Here’s another bit of data from Margolis to put this in context:
“Among the 1999 recipients of computer science bachelor degrees from Ph.D. granting institutions in the US and Canada, only 4% were African-American and 4% Latino/a. Such low numbers are found elsewhere, as African-American and Latino/a students together make up less than 7% of the high school advanced placement computer science test-takers nationwide. In 1999, only 7 California African-American female high school students took the AP CS exams (out of a total of 455 female test takers), 24 African-American males (out of 2501 males), 21 Mexican-American females and 52 Mexican-American males.”
In keeping with the trend this week, I have to note similar insipidity in Steven Levy’s book, Hackers. C'mon - it was 1994 when he wrote, “The sad fact was that there never was a star-quality female hacker. No one knows why. There were women programmers and some of them were good, but none seemed to take hacking as a holy calling the way Greenblatt, Gosper and the others did. Even the substantial cultural bias against women getting into serious computing does not explain the utter lack of female hackers”.
The same year that Levy was permanently inscribing his ignorance, Jo Sanders, project director at the Center for Advanced Study in Education at the CUNY Graduate Center was running a Computer Equity Expert Project. After training 200 k-12 educators how to encourage girls to persist in computing (and math and science) she found:
* The Pascal programming-language course in a Virginia high school saw girls' enrollment rise from none before the project to half the class after it.
* In a computer lab in a New York middle school, the ratio of girls to boys went from 2:25 to 1:1.
* Girls' enrollment in an elective computer science class in Oklahoma rose from none to 31 percent.
* A computer programming class in a Colorado high school went from 15 percent to 30 percent female.
* Girls' free-time use of computers doubled in a school in Washington, D.C.
(Margolis, a professor in Education at UCLA is also trying to teach educators how to retain girls and women in their classes.)
Unfortunately, "Geek Chic" was written in a way that undermined the real story here – teenage girls' familiarity with website codes like html should have been trumpeted as indicative that educators are starting to win their equity battle without OBJECTIFYING them.
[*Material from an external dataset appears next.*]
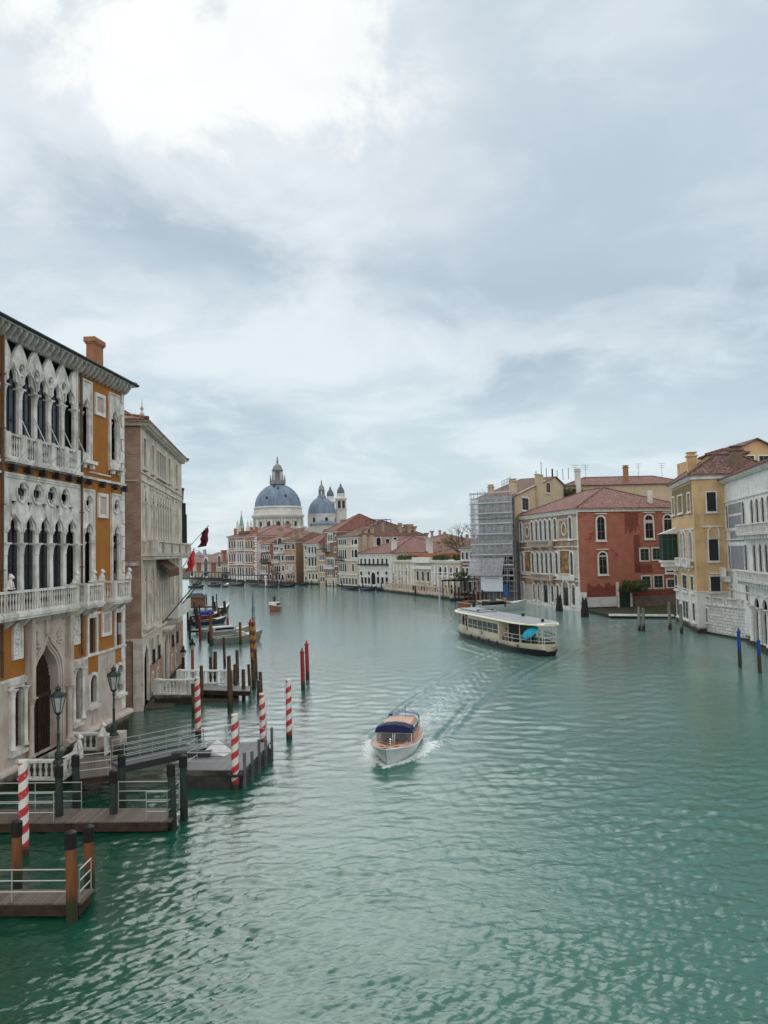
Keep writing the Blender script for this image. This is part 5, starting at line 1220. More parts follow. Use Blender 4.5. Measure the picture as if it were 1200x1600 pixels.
for X, d_ in ((361, 2), (369, 3), (386, 2), (394, 2), (382, 14)): h.chimney(h.u(X, 840), d_, h.H, h.H+3.2, .9, 'box', mat('brick_chimney', (0, 0, 0)))
h.mb('roof_dormer', old_tile, MB().box(L*.3, 1, h.H+.3, L*.55, 6, h.H+2.4))
# 2 brick house
h = house('brick_house', 'narrow dark red brick house right of the big pink palace', 'house', (408, 910), (428, 911), 849, 22, redbr, bright_tile, 4.2,
          [(3, 853, 860, 1.3, 'rect', .1, .75, dict(t=.3)), (4, 866, 877, 1.0, 'ogee', .15, .8), (3, 884, 895, 1.1, 'rect', .12, .55, dict(t=.35)), (1, 886, 896, 1.1, 'rect', .7, .95), (3, 898, 905, 1.2, 'rect', .1, .9)])
balc(h, .1, .6, h.z(415, 862)); balc(h, .1, .8, h.z(415, 878), True); balc(h, .1, .6, h.z(415, 896))
h.chimney(h.L*.8, 4, h.H, h.H+4.2, 1.1, 'flare')
# 3 pale house
h = house('pale_house', 'pale grey-white house with a small roof terrace, third in the far row', 'house', (428, 911), (446, 911.5), 851, 20, creamr, old_tile, 3.0,
          [(2, 854, 862, 1.3, 'round', .05, .45, dict(t=.3)), (1, 856, 862, 1.6, 'rect', .6, .85), (3, 868, 876, 1.1, 'rect', .05, .6), (1, 868, 876, 1.2, 'rect', .68, .95), (3, 884, 893, 1.1, 'round', .05, .6), (1, 884, 892, 1.1, 'rect', .7, .95), (3, 898, 906, 1.2, 'rect', .1, .9)])
balc(h, .3, 1.0, h.z(437, 864)); balc(h, 0, .6, h.z(437, 879)); balc(h, 0, .6, h.z(437, 896), True)
h.mb('roof_pavilion', creamr, MB().box(h.L*.2, .5, h.H+.3, h.L*.75, 4, h.H+2.6)); h.mb('lunette', dark_glass, MB().flat(shape('round', h.L*.47, h.H+.6, 2.4, 1.8), .47))
# 4 tan house
h = house('tan_house', 'tan and orange house with a row of black attic windows in the far row', 'house', (446, 911.5), (463, 912), 847, 20, tanr, old_tile, 3.2,
          [(2, 851, 858, 2.0, 'rect', .02, .42, dict(t=.12, gm=shutter_dark)), (1, 850, 858, 1.5, 'rect', .68, .92, dict(t=.12, gm=shutter_dark)), (5, 868, 876, 1.0, 'rect', .05, .9), (6, 883, 892, .9, 'ogee', .18, .85), (3, 898, 904, 1.1, 'round', .2, .95)])
balc(h, .2, .85, h.z(455, 895)); h.soff = .121; h.mb('flank', brownr, MB().box(h.L, .02, -1, h.L+.12, 20, h.H))
for ya, yb, w, kd in ((850, 858, 1.6, 'rect'), (865, 874, 1.1, 'ogee'), (881, 894, 1.4, 'ogee')):
    swin(h, 7, side_uz(h, 467, yb)[1], w*1.6, side_uz(h, 467, ya)[1]-side_uz(h, 467, yb)[1], kd, mull=False, t=.35, proud=.3, gm=shutter_dark)
h.mb('awning', bright_tile, MB().box(h.L+.121, 2, 3.8, h.L+1.6, 14, 4.3))
for u in (2.0, h.L-1): h.chimney(u, 3, h.H, h.H+3.4, 1.1, 'flare')
# 5 white narrow house
h = house('white_house', 'cream house with two stacked central balconies left of the narrow yellow house', 'house', (475, 913), (499, 914), 850, 18, creamr, bright_tile, 4.8,
          [(3, 854, 866, 1.1, 'rect', .3, .9, dict(t=.25)), (1, 853, 859, 1.1, 'rect', .05, .25), (3, 872, 884, 1.1, 'rect', .3, .9), (1, 866, 873, 1.1, 'rect', .05, .25), (1, 884, 890, 1.1, 'rect', .05, .25), (3, 896, 905, 1.1, 'round', .3, .95, dict(t=.3)), (1, 900, 906, 1.1, 'round', .05, .25)])
balc(h, .28, .92, h.z(488, 869)); balc(h, .28, .92, h.z(488, 890)); h.mb('attic', redbr, MB().box(h.L*.35, 6, h.H, h.L*.75, 10, h.H+5)); 
# 6 narrow yellow
h = house('narrow_yellow_house', 'narrow peach yellow house squeezed between the cream house and the leaning brick palace', 'house', (499.5, 914), (509, 914.5), 860, 16, peach, old_tile, 2.0,
          [(3, 866, 875, .9, 'rect', .05, .95), (3, 883, 894, .9, 'rect', .05, .95), (2, 901, 909, 1.1, 'rect', .1, .9, dict(gm=shutter_dark))])
# 7 brick gothic
h = house('brick_gothic_palace', 'tall dark brick gothic palace with red hipped roof in the middle of the far row', 'palace', (509.5, 914.5), (529, 916), 831, 20, brownr, bright_tile, 5.5,
          [(3, 834, 845, 1.0, 'ogee', .2, .62, dict(t=.45)), (1, 836, 845, 1.1, 'ogee', .72, .92), (2, 850, 860, 1.0, 'rect', .05, .4), (1, 855, 862, 1.1, 'rect', .7, .9), (5, 872, 886, .95, 'ogee', .08, .68, dict(t=.3)), (2, 872, 884, .95, 'ogee', .74, .98), (3, 891, 899, 1.0, 'rect', .15, .6), (1, 893, 899, 1.0, 'rect', .75, .95), (3, 904, 913, 1.2, 'rect', .1, .9, dict(gm=shutter_dark))])
balc(h, .05, .7, h.z(518, 888)); balc(h, -.05, .35, h.z(518, 862), True); h.mb('ground_storey', creamr, MB().box(.05, -.06, -1, h.L, -.003, h.z(518, 902)))
# 8 long cream palace with chimneys
h = house('cream_corner_palace', 'big cream palace with altana and many chimneys, its long beige flank turned to the canal', 'palace', (529.5, 916.5), (561, 918.5), 840, 23.5, creamr, old_tile, 5.0,
          [(4, 843, 851, 1.2, 'rect', .05, .42), (1, 843, 851, 1.1, 'rect', .68, .8), (1, 842, 850, 2.1, 'round', .82, .98, dict(t=.3)), (4, 859, 873, 1.2, 'rect', .05, .42), (1, 859, 871, 1.1, 'rect', .68, .8), (1, 858, 871, 2.1, 'round', .82, .98, dict(t=.3)), (4, 881, 893, 1.2, 'rect', .05, .42), (1, 881, 893, 1.1, 'rect', .68, .8), (6, 903, 913, 1.1, 'rect', .05, .95)], p1=W(561, 918.5)+Vector((0, 0, 0)))
L = h.L; f = MB()
for y in (855, 876, 898): f.box(-.05, -.2, h.z(545, y), L+.05, -.003, h.z(545, y)+.35)
h.mb('string_course', clean_stone, f); balc(h, .0, .35, h.z(538, 875), True)
h.soff = .101; h.mb('flank', beige, MB().box(L-.002, .02, -1, L+.1, 23.5, h.H-.3))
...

I end on a personal note: I took the Flash I and II courses offered by Annenberg this past two weeks. The first session had approximately fifteen students and was dominated by women. At the end of the first day, the female instructor told everyone that the upcoming Flash II was going to be coding and therefore extremely difficult when in fact it wasn't. Only three people showed up for the second session, including myself. All were women.